Hurricane Ian is just the beginning

Climate change is making hurricanes stronger and more deadly


Courtesy of NBC News

Floridians sort through the rubble after Hurricane Ian destroyed their homes.

Natasha Heisenberg, Staff Columnist

On Tuesday, Sept. 27, Floridians braced for the worst as Hurricane Ian barreled towards the peninsula. Having obliterated the island of Cuba, fear grew as the storm consolidated, promising battering winds and ruthless rain.
The unpredictable nature of hurricanes quickly revealed that the “worst” residents were preparing for would not even approach the realized destruction Ian carried along with it. And as Hurricane Ian made landfall on Wednesday, Sept. 28 as a Category 4 hurricane, Florida reeled in the all-too-familiar confusion and chaos that the climate crisis has forced individuals across the world to confront.
As climate change has altered global weather patterns and increased the incidence of natural disasters, the intensity of these storms has worsened as well. Hurricane Ian is no exception — it is one of seven Category 4 or greater storms that can be defined as “rapid intensification events” that have impacted the United States since 2017.

Hurricane Ian has demonstrated what has become obvious: the earth does not have more time, and putting people in power who jeopardize environmental health for the illusion of economic prosperity is not viable.
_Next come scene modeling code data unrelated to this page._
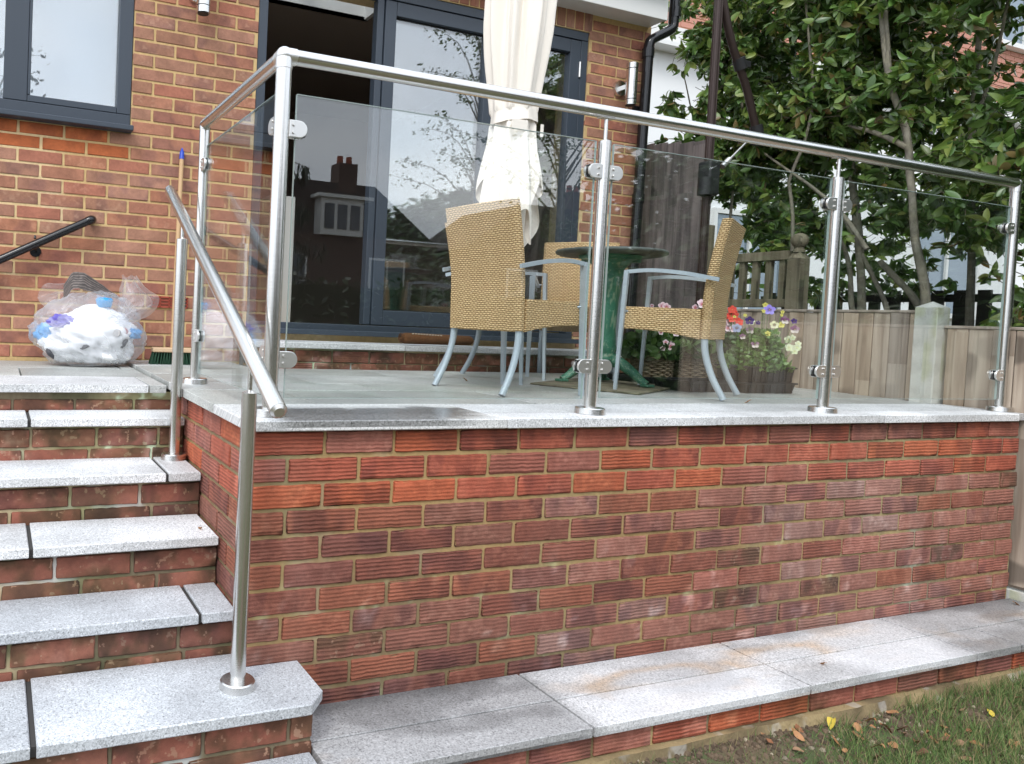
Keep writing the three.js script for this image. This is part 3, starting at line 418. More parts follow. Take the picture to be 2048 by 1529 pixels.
{ // raised door step
  const s = thing('door_step', 'long brick step topped with granite slabs under the garden doors', 'step');
  part('core', box(2.6, 0.13, 0.28, 1.91, 0.05, -1.965), joint, s); part('mortar', stainedFace(2.62, 0.14, 100, 8, (g) => g.translate(1.91, 0.052, -1.806), riserStain), riserMortar, s);
  const xs = [0.585, 1.475, 1.93 + 0.35, 3.225]; for (let i = 0; i < 3; i++) part('tread_slab', triUV(slabGeo(rect(xs[i] + 0.002, xs[i + 1] - 0.002, -2.112, -1.765), 0.031), 1, i), graniteDry[i % 2], s, [0, 0.153, 0]);
  let b = 0; for (const [y, o] of [[0.079, 0], [0.012, 0.11]]) for (let x = 0.6 - o; x < 3.2; x += 0.225) { const a = Math.max(x, 0.6), e = Math.min(x + 0.215, 3.22); if (e - a > 0.03) stainedBrick(s, [riserMats[2], riserMats[3], redMats[2], riserMats[0]], (a + e) / 2, y, -1.83, e - a, 0.062, 0.06, 0, riserStain); }
}

// ------------------------------------------------------------------ wall fittings
function wallLight(x, y0, y1, z, label, disc) {
  const l = thing('wall_light', label, 'wall light', [x, 0, z], 0, 'steel tube lights on the house wall');
  part('tube', [cyl(0.037, 0.037, y1 - y0 - 0.08, 0, (y0 + y1) / 2, 0, 32)], steel, l);
  part('cap', [cyl(0.0375, 0.0375, 0.034, 0, y1 - 0.018, 0, 32), cyl(0.0375, 0.0375, 0.034, 0, y0 + 0.018, 0, 32)], steel, l);
  part('rim', [cyl(0.0345, 0.0345, 0.01, 0, y0 + 0.038, 0, 32), cyl(0.0345, 0.0345, 0.01, 0, y1 - 0.038, 0, 32), cyl(0.03, 0.03, 0.004, 0, y0 - 0.001, 0, 32)], blackMatt, l);
  part('wall_plate', [new THREE.CylinderGeometry(0.05, 0.055, 0.02, 32).rotateX(Math.PI / 2).translate(-0.02, (y0 + y1) / 2 - 0.01, ZW - z + 0.01), box(0.02, 0.03, 0.05, -0.01, (y0 + y1) / 2 - 0.01, -0.055)], steel, l);
}
wallLight(0.312, 1.885, 2.17, -2.055, 'steel tube wall light between the window and the doors');
wallLight(3.275, 1.81, 2.09, -2.055, 'steel tube wall light beside the black downpipe');
{
  const h = thing('handrail', 'black tube handrail fixed to the brick wall', 'handrail');
  const a = V(-0.232, 0.742, -2.075), b = V(-1.25, 0.19, -2.075), d = b.clone().sub(a).normalize();
  part('rail', [rod(a, b, 0.021, 18), new THREE.SphereGeometry(0.021, 18, 12).translate(a.x, a.y, a.z)], blackGloss, h);
  part('end_bend', [tube([a.clone().addScaledVector(d, 0.02), a.clone(), V(a.x + 0.01, a.y + 0.004, -2.1), V(a.x + 0.012, a.y + 0.005, ZW + 0.004)], 0.0225, 20, 14)], blackGloss, h);
  for (const t of [0.3, 0.85]) { const p = a.clone().addScaledVector(d, t); part('bracket', [rod(V(p.x, p.y - 0.01, p.z), V(p.x, p.y - 0.035, ZW + 0.008), 0.007, 8), new THREE.CylinderGeometry(0.028, 0.028, 0.006, 20).rotateX(Math.PI / 2).translate(p.x, p.y - 0.035, ZW + 0.005), rod(V(p.x - 0.005, p.y + 0.045, ZW + 0.01), V(p.x - 0.005, p.y + 0.03, ZW + 0.018), 0.006, 8)], blackGloss, h); }
}

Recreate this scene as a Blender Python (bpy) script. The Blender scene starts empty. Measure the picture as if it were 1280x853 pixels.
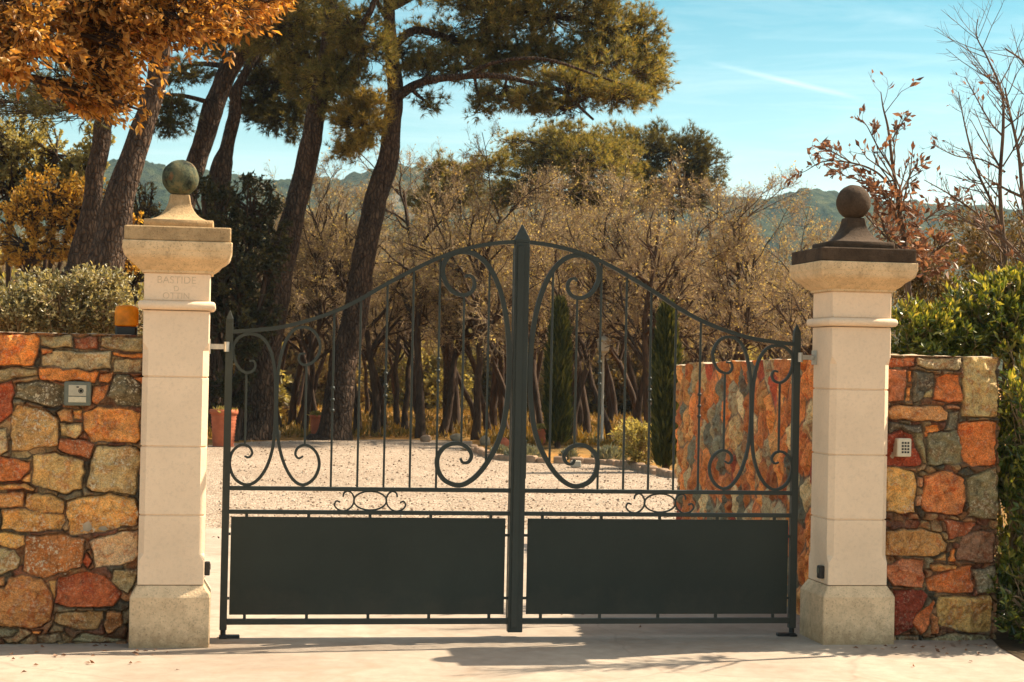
import bpy, math, random
import numpy as np

# ------------------------------------------------------------------ camera, world, sun, exposure
SC = bpy.context.scene
COL = SC.collection
FPX = 2259.6
CAM = np.array([-1.82963, -10.96621, 1.68699])
CR = np.array([0.98720, -0.15820, 0.02002])
CU = np.array([-0.02189, -0.01010, 0.99971])
CF = np.array([0.15795, 0.98736, 0.01344])
CF = CF / np.linalg.norm(CF)
CR = CR - CF * (CR @ CF); CR /= np.linalg.norm(CR)
CU = np.cross(CR, CF)

cam_data = bpy.data.cameras.new('camera')
cam = bpy.data.objects.new('camera', cam_data)
COL.objects.link(cam)
SC.camera = cam
cam_data.sensor_width = 36.0
cam_data.lens = 36.0 * FPX / 1280.0
cam_data.clip_end = 20000
cam_data.clip_start = 0.1
cam_data.dof.use_dof = True
cam_data.dof.focus_distance = 11.3
cam_data.dof.aperture_fstop = 10.0
from mathutils import Matrix
cam.matrix_world = Matrix(((CR[0], CU[0], -CF[0], CAM[0]), (CR[1], CU[1], -CF[1], CAM[1]),
                           (CR[2], CU[2], -CF[2], CAM[2]), (0, 0, 0, 1)))

SUN_DIR = np.array([0.93, 0.25, 1.0]); SUN_DIR /= np.linalg.norm(SUN_DIR)
SUN_EL = math.asin(SUN_DIR[2]); SUN_AZ = math.atan2(SUN_DIR[0], SUN_DIR[1])
SUN_STRENGTH = 5.0
SKY_STRENGTH = 0.122
HAZE_DENSITY = 0.00015
sun_data = bpy.data.lights.new('sun', 'SUN')
sun_data.energy = SUN_STRENGTH
sun_data.angle = math.radians(0.53)
sun_data.color = (1.0, 0.86, 0.66)
sun = bpy.data.objects.new('sun', sun_data); COL.objects.link(sun)
from mathutils import Vector
sun.rotation_euler = Vector(SUN_DIR).to_track_quat('Z', 'Y').to_euler()
sun.location = (8, 2, 12)

SC.view_settings.view_transform = 'Standard'
SC.view_settings.look = 'None'
SC.view_settings.exposure = 1.33
SC.view_settings.gamma = 1.0
cy = SC.cycles
cy.use_denoising = True
try:
    cy.denoiser = 'OPENIMAGEDENOISE'
except Exception:
    pass
cy.max_bounces = 6; cy.diffuse_bounces = 3; cy.glossy_bounces = 2; cy.transmission_bounces = 4
cy.volume_bounces = 0; cy.transparent_max_bounces = 4
cy.caustics_reflective = False; cy.caustics_refractive = False
cy.sample_clamp_indirect = 6.0


def ray(x, y):
    return CF + (x - 640.0) / FPX * CR - (y - 426.5) / FPX * CU


def at(x, y, Y):                      # photo pixel -> point on the vertical plane at depth Y
    d = ray(x, y); return CAM + d * ((Y - CAM[1]) / d[1])


def gnd(x, y, z=0.0):                 # photo pixel -> point on the ground
    d = ray(x, y); return CAM + d * ((z - CAM[2]) / d[2])


def pxm(P):                           # pixels per metre at a point
    return FPX / ((np.asarray(P) - CAM) @ CF)


# ------------------------------------------------------------------ node helpers
class NT:
    def __init__(s, tree):
        s.t = tree; s.t.nodes.clear()

    def n(s, typ, **kw):
        nd = s.t.nodes.new(typ)
        for k, v in kw.items():
            if hasattr(nd, k):
                setattr(nd, k, v)
        return nd

    def l(s, a, b):
        s.t.links.new(a, b)

    def ramp(s, fac, stops, interp='LINEAR'):
        r = s.n('ShaderNodeValToRGB'); cr = r.color_ramp; cr.interpolation = interp
        while len(cr.elements) < len(stops):
            cr.elements.new(0.5)
        for e, (p, c) in zip(cr.elements, stops):
            e.position = p
            e.color = (c[0], c[1], c[2], 1) if not isinstance(c, (int, float)) else (c, c, c, 1)
        s.l(fac, r.inputs[0]); return r.outputs[0]

    def noise(s, scale, detail=4, rough=0.55, vec=None, dist=0.0):
        t = s.n('ShaderNodeTexNoise'); t.inputs['Scale'].default_value = scale
        t.inputs['Detail'].default_value = detail; t.inputs['Roughness'].default_value = rough
        t.inputs['Distortion'].default_value = dist
        if vec is not None: s.l(vec, t.inputs['Vector'])
        return t.outputs['Fac']

    def mix(s, fac, a, b, mode='MIX'):
        m = s.n('ShaderNodeMix'); m.data_type = 'RGBA'; m.blend_type = mode
        for v, i in ((fac, 0), (a, 6), (b, 7)):
            if isinstance(v, (int, float)): m.inputs[i].default_value = v
            elif isinstance(v, tuple): m.inputs[i].default_value = (*v, 1)
            else: s.l(v, m.inputs[i])
        return m.outputs[2]

    def math(s, op, a, b=None, c=None, clamp=False):
        m = s.n('ShaderNodeMath'); m.operation = op; m.use_clamp = clamp
        for i, v in enumerate((a, b, c)):
            if v is None: continue
            if isinstance(v, (int, float)): m.inputs[i].default_value = v
            else: s.l(v, m.inputs[i])
        return m.outputs[0]

    def mapping(s, vec, scale=(1, 1, 1), loc=(0, 0, 0), rot=(0, 0, 0)):
        m = s.n('ShaderNodeMapping'); m.inputs['Scale'].default_value = scale
        m.inputs['Location'].default_value = loc; m.inputs['Rotation'].default_value = rot
        s.l(vec, m.inputs['Vector']); return m.outputs[0]

    def bump(s, h, strength=0.3, dist=0.01):
        b = s.n('ShaderNodeBump'); b.inputs['Strength'].default_value = strength
        b.inputs['Distance'].default_value = dist; s.l(h, b.inputs['Height']); return b.outputs[0]


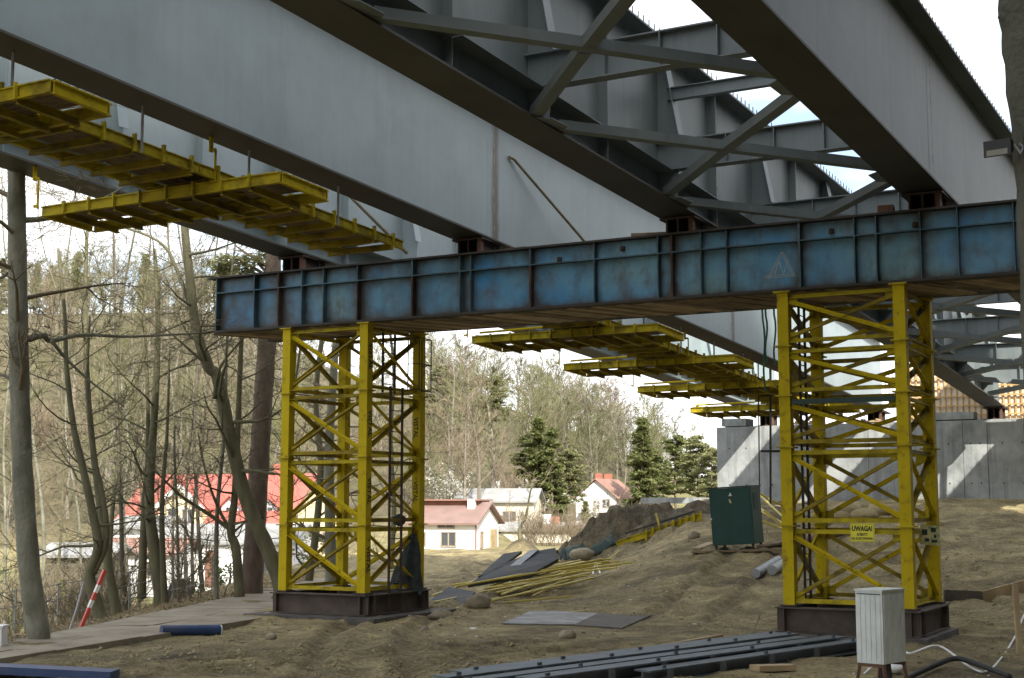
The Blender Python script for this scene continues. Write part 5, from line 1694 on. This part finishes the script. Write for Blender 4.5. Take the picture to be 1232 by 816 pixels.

Even despite the indisputable link between anthropogenic emissions and the climate crisis, Republican politicians are reluctant to acknowledge the role that humans play in the deterioration of the environment. Many, including Florida Governor Ron DeSantis, only go as far as to accept federal payments for disaster relief, while dodging the root of the crisis and further attempting to deny aid to other states plagued with the same problems.
DeSantis described the scene following Hurricane Ian as a “biblical storm surge.” There is nothing divine or inevitable, however, about the increasingly common rate at which natural disasters are occurring due to anthropogenic greenhouse gas emissions. Nor is there anything righteous about continuing to deny the very real impacts of climate change, when DeSantis’s own constituents are among those bearing the heaviest burden from these storms.
Consistent with all aspects of the Climate Crisis, those suffering the worst effects due to natural disasters are marginalized communities: people of color, those of lower socioeconomic status and others without the resources to ensure their safety as the planet changes.
For those living in Florida, the most vulnerable individuals have experienced the brunt of the damage. This includes undocumented migrants, who often refrain from seeking aid following disasters out of fear of deportation. Moreover, communities already lacking adequate means to address the mounting crisis have been living without power, seen their homes flooded and had their lives torn from them without a proper governmental response.
In anticipation of the 2024 presidential election, theories surrounding both the Republican and Democratic candidates have been at the forefront of American politics. The notion that DeSantis may appear on the ballot is not a distant thought, yet observing his allegiance to perpetuating climate denial instead of his commitment to his constituents reveals his already-apparent negligence.
The day after Hurricane Ian swept through Florida, DeSantis appeared on Fox News, preaching against polarization while failing to acknowledge his identity among a party that has politicized the issue of environmental health to begin with.
Hurricane Ian has demonstrated what has become obvious: the earth does not have more time, and putting people in power who jeopardize environmental health for the illusion of economic prosperity is not viable. The common nature of such devastating disasters serves as a stark and foreboding reminder that the fate of the planet hinges upon the results of the next election, and mobilizing voters who understand the severity of the situation is integral to generating necessary progress.
For those beginning to rebuild their lives in the aftermath of Hurricane Ian, there is only one way forward. And as politicians watch from afar, unimpacted and unconcerned, it is up to those of future generations to cast their ballots in the name of climate justice.